▶ _Short exercise_
An exact copy of every record is needed.

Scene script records
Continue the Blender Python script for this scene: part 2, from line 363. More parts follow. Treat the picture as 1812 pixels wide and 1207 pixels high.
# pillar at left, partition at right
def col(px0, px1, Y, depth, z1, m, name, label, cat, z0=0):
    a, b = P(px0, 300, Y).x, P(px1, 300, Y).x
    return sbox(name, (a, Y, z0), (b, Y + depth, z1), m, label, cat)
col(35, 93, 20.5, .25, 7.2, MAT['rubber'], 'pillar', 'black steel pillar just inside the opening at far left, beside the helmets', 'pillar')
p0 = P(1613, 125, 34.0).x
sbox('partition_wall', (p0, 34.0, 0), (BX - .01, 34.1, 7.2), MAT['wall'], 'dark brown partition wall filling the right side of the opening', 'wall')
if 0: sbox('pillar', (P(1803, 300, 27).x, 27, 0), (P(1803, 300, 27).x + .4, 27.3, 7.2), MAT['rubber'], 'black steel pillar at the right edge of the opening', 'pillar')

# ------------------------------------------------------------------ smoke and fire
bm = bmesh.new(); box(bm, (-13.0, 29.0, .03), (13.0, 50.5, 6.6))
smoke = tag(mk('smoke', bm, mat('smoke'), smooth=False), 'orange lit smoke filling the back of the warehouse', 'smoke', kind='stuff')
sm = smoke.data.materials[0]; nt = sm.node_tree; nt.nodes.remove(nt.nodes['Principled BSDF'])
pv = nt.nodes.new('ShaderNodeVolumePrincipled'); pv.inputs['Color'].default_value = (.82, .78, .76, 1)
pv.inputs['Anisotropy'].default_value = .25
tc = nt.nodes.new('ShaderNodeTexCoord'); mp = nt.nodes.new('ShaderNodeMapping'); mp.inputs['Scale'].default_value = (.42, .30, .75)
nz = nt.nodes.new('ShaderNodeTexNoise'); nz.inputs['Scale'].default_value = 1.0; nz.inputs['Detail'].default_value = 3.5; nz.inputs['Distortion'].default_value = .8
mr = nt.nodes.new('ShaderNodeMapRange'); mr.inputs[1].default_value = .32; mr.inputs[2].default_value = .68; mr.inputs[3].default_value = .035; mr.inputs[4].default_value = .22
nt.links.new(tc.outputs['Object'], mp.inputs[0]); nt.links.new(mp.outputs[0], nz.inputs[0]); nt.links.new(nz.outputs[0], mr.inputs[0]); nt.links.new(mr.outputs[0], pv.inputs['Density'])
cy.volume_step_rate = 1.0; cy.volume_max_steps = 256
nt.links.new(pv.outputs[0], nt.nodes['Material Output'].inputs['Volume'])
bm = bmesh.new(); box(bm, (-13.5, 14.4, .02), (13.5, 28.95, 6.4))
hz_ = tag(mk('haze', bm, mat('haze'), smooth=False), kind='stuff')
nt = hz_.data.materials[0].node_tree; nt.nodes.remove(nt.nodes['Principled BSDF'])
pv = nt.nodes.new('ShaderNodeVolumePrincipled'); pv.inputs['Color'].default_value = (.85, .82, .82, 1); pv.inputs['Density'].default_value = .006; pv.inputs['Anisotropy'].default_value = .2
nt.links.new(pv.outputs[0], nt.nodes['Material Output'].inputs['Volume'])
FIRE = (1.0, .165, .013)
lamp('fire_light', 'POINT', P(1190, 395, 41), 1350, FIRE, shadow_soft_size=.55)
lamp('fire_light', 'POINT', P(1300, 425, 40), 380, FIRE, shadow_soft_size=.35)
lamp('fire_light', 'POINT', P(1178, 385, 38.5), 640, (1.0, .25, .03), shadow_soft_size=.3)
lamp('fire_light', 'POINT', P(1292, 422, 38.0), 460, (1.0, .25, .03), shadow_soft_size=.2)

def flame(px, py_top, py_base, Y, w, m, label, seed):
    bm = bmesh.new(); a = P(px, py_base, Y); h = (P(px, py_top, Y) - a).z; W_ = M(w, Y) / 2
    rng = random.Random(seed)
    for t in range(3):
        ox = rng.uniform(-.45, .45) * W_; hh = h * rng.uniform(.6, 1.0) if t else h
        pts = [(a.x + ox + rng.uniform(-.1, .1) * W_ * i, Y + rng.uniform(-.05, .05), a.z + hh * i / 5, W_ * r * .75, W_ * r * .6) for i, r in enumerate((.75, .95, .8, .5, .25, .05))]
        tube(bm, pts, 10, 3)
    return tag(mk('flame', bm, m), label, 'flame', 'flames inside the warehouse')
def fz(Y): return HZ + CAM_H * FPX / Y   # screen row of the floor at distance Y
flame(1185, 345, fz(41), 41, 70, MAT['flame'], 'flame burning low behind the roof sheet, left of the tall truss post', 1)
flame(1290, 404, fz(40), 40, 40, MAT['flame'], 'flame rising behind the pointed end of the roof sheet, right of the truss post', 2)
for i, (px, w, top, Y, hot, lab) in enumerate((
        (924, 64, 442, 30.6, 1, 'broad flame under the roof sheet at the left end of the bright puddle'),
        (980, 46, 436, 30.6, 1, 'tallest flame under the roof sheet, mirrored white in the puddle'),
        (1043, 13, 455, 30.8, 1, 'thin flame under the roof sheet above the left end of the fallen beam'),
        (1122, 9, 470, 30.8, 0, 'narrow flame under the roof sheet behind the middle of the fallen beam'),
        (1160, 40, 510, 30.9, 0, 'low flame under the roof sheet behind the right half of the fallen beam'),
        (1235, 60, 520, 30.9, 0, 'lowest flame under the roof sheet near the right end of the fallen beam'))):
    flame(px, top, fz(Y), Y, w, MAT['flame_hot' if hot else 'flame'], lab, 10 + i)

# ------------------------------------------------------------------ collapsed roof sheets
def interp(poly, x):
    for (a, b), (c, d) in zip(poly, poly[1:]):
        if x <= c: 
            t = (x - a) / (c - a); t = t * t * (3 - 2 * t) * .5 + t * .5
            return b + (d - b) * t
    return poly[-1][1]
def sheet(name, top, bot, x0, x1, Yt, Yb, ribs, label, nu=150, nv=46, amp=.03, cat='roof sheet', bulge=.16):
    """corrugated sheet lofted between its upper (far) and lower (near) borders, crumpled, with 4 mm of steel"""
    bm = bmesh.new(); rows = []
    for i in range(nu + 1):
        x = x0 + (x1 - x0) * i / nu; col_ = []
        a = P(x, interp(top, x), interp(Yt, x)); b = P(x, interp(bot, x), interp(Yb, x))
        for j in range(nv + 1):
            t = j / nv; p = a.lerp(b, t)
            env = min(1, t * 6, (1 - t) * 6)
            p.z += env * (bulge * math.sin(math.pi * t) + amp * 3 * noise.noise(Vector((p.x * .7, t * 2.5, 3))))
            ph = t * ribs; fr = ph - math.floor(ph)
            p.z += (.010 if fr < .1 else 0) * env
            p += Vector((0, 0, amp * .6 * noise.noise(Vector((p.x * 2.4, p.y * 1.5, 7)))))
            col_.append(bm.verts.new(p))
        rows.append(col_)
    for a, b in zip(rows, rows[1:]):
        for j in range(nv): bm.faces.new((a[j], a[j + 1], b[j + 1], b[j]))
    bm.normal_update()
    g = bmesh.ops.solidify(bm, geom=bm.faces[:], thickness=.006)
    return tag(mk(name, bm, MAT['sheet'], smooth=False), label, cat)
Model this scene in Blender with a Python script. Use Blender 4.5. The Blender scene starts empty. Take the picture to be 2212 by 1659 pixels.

▶ _Output for this task_
Continue the Blender Python script for this scene: part 2, from line 363. More parts follow. Treat the picture as 1812 pixels wide and 1207 pixels high.
# pillar at left, partition at right
def col(px0, px1, Y, depth, z1, m, name, label, cat, z0=0):
    a, b = P(px0, 300, Y).x, P(px1, 300, Y).x
    return sbox(name, (a, Y, z0), (b, Y + depth, z1), m, label, cat)
col(35, 93, 20.5, .25, 7.2, MAT['rubber'], 'pillar', 'black steel pillar just inside the opening at far left, beside the helmets', 'pillar')
p0 = P(1613, 125, 34.0).x
sbox('partition_wall', (p0, 34.0, 0), (BX - .01, 34.1, 7.2), MAT['wall'], 'dark brown partition wall filling the right side of the opening', 'wall')
if 0: sbox('pillar', (P(1803, 300, 27).x, 27, 0), (P(1803, 300, 27).x + .4, 27.3, 7.2), MAT['rubber'], 'black steel pillar at the right edge of the opening', 'pillar')

# ------------------------------------------------------------------ smoke and fire
bm = bmesh.new(); box(bm, (-13.0, 29.0, .03), (13.0, 50.5, 6.6))
smoke = tag(mk('smoke', bm, mat('smoke'), smooth=False), 'orange lit smoke filling the back of the warehouse', 'smoke', kind='stuff')
sm = smoke.data.materials[0]; nt = sm.node_tree; nt.nodes.remove(nt.nodes['Principled BSDF'])
pv = nt.nodes.new('ShaderNodeVolumePrincipled'); pv.inputs['Color'].default_value = (.82, .78, .76, 1)
pv.inputs['Anisotropy'].default_value = .25
tc = nt.nodes.new('ShaderNodeTexCoord'); mp = nt.nodes.new('ShaderNodeMapping'); mp.inputs['Scale'].default_value = (.42, .30, .75)
nz = nt.nodes.new('ShaderNodeTexNoise'); nz.inputs['Scale'].default_value = 1.0; nz.inputs['Detail'].default_value = 3.5; nz.inputs['Distortion'].default_value = .8
mr = nt.nodes.new('ShaderNodeMapRange'); mr.inputs[1].default_value = .32; mr.inputs[2].default_value = .68; mr.inputs[3].default_value = .035; mr.inputs[4].default_value = .22
nt.links.new(tc.outputs['Object'], mp.inputs[0]); nt.links.new(mp.outputs[0], nz.inputs[0]); nt.links.new(nz.outputs[0], mr.inputs[0]); nt.links.new(mr.outputs[0], pv.inputs['Density'])
cy.volume_step_rate = 1.0; cy.volume_max_steps = 256
nt.links.new(pv.outputs[0], nt.nodes['Material Output'].inputs['Volume'])
bm = bmesh.new(); box(bm, (-13.5, 14.4, .02), (13.5, 28.95, 6.4))
hz_ = tag(mk('haze', bm, mat('haze'), smooth=False), kind='stuff')
nt = hz_.data.materials[0].node_tree; nt.nodes.remove(nt.nodes['Principled BSDF'])
pv = nt.nodes.new('ShaderNodeVolumePrincipled'); pv.inputs['Color'].default_value = (.85, .82, .82, 1); pv.inputs['Density'].default_value = .006; pv.inputs['Anisotropy'].default_value = .2
nt.links.new(pv.outputs[0], nt.nodes['Material Output'].inputs['Volume'])
FIRE = (1.0, .165, .013)
lamp('fire_light', 'POINT', P(1190, 395, 41), 1350, FIRE, shadow_soft_size=.55)
lamp('fire_light', 'POINT', P(1300, 425, 40), 380, FIRE, shadow_soft_size=.35)
lamp('fire_light', 'POINT', P(1178, 385, 38.5), 640, (1.0, .25, .03), shadow_soft_size=.3)
lamp('fire_light', 'POINT', P(1292, 422, 38.0), 460, (1.0, .25, .03), shadow_soft_size=.2)

def flame(px, py_top, py_base, Y, w, m, label, seed):
    bm = bmesh.new(); a = P(px, py_base, Y); h = (P(px, py_top, Y) - a).z; W_ = M(w, Y) / 2
    rng = random.Random(seed)
    for t in range(3):
        ox = rng.uniform(-.45, .45) * W_; hh = h * rng.uniform(.6, 1.0) if t else h
        pts = [(a.x + ox + rng.uniform(-.1, .1) * W_ * i, Y + rng.uniform(-.05, .05), a.z + hh * i / 5, W_ * r * .75, W_ * r * .6) for i, r in enumerate((.75, .95, .8, .5, .25, .05))]
        tube(bm, pts, 10, 3)
    return tag(mk('flame', bm, m), label, 'flame', 'flames inside the warehouse')
def fz(Y): return HZ + CAM_H * FPX / Y   # screen row of the floor at distance Y
flame(1185, 345, fz(41), 41, 70, MAT['flame'], 'flame burning low behind the roof sheet, left of the tall truss post', 1)
flame(1290, 404, fz(40), 40, 40, MAT['flame'], 'flame rising behind the pointed end of the roof sheet, right of the truss post', 2)
for i, (px, w, top, Y, hot, lab) in enumerate((
        (924, 64, 442, 30.6, 1, 'broad flame under the roof sheet at the left end of the bright puddle'),
        (980, 46, 436, 30.6, 1, 'tallest flame under the roof sheet, mirrored white in the puddle'),
        (1043, 13, 455, 30.8, 1, 'thin flame under the roof sheet above the left end of the fallen beam'),
        (1122, 9, 470, 30.8, 0, 'narrow flame under the roof sheet behind the middle of the fallen beam'),
        (1160, 40, 510, 30.9, 0, 'low flame under the roof sheet behind the right half of the fallen beam'),
        (1235, 60, 520, 30.9, 0, 'lowest flame under the roof sheet near the right end of the fallen beam'))):
    flame(px, top, fz(Y), Y, w, MAT['flame_hot' if hot else 'flame'], lab, 10 + i)

# ------------------------------------------------------------------ collapsed roof sheets
def interp(poly, x):
    for (a, b), (c, d) in zip(poly, poly[1:]):
        if x <= c: 
            t = (x - a) / (c - a); t = t * t * (3 - 2 * t) * .5 + t * .5
            return b + (d - b) * t
    return poly[-1][1]
def sheet(name, top, bot, x0, x1, Yt, Yb, ribs, label, nu=150, nv=46, amp=.03, cat='roof sheet', bulge=.16):
    """corrugated sheet lofted between its upper (far) and lower (near) borders, crumpled, with 4 mm of steel"""
    bm = bmesh.new(); rows = []
    for i in range(nu + 1):
        x = x0 + (x1 - x0) * i / nu; col_ = []
        a = P(x, interp(top, x), interp(Yt, x)); b = P(x, interp(bot, x), interp(Yb, x))
        for j in range(nv + 1):
            t = j / nv; p = a.lerp(b, t)
            env = min(1, t * 6, (1 - t) * 6)
            p.z += env * (bulge * math.sin(math.pi * t) + amp * 3 * noise.noise(Vector((p.x * .7, t * 2.5, 3))))
            ph = t * ribs; fr = ph - math.floor(ph)
            p.z += (.010 if fr < .1 else 0) * env
            p += Vector((0, 0, amp * .6 * noise.noise(Vector((p.x * 2.4, p.y * 1.5, 7)))))
            col_.append(bm.verts.new(p))
        rows.append(col_)
    for a, b in zip(rows, rows[1:]):
        for j in range(nv): bm.faces.new((a[j], a[j + 1], b[j + 1], b[j]))
    bm.normal_update()
    g = bmesh.ops.solidify(bm, geom=bm.faces[:], thickness=.006)
    return tag(mk(name, bm, MAT['sheet'], smooth=False), label, cat)
Model this scene in Blender with a Python script. Use Blender 4.5. The Blender scene starts empty. Take the picture to be 2212 by 1659 pixels.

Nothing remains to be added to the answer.